ナースコールを押したかったけど、身体が動かせないし、ナースコールがどこにあるのかもわからなくて、「はやくだれかきて」って必死に願った。

結局自分がナースコールを押したのか、巡回で訪れた看護師さんがたまたま通りがかったのか覚えていないが、看護師さんが病室のドアを開けて入ってきて、カーテンをすごい勢いでシャッと閉めたあと、たくさん人が出たり入ったりするのがカーテン越しにわかり、安心したのか眠ってしまった。

次に目が覚めたとき、カーテンが開いていて、綺麗に整えられたベッドが見えたときは驚いた。

自分に何かがあって病室を移動になったのかと思ったが、そうではなく、眠っている間におばあさんが亡くなったのだと母から聞いた時に、私がもっと早く看護師さんを呼んでいれば、おばあさんはまだ生きていたのかもしれないと思った。

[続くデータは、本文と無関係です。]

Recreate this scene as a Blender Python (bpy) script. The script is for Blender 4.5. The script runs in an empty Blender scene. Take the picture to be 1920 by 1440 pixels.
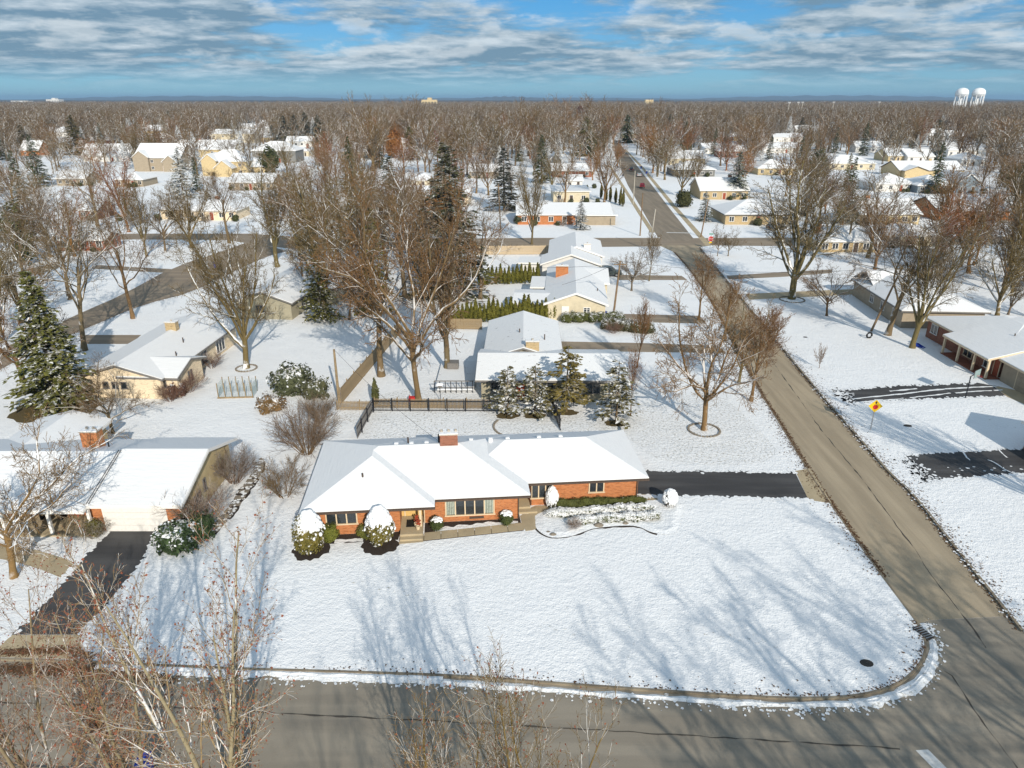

私はそのとき身体が動かせなかったし、おばあさんは認知症のためベッドに手首を固定されていたので話したこともなかったし、顔も見ていなかったのだけど、あの日、窓から差し込む陽の光に照らされた空のベッドのことをいつまでも忘れられずにいる。

長く眠ったときは、いつもそれを思い出す。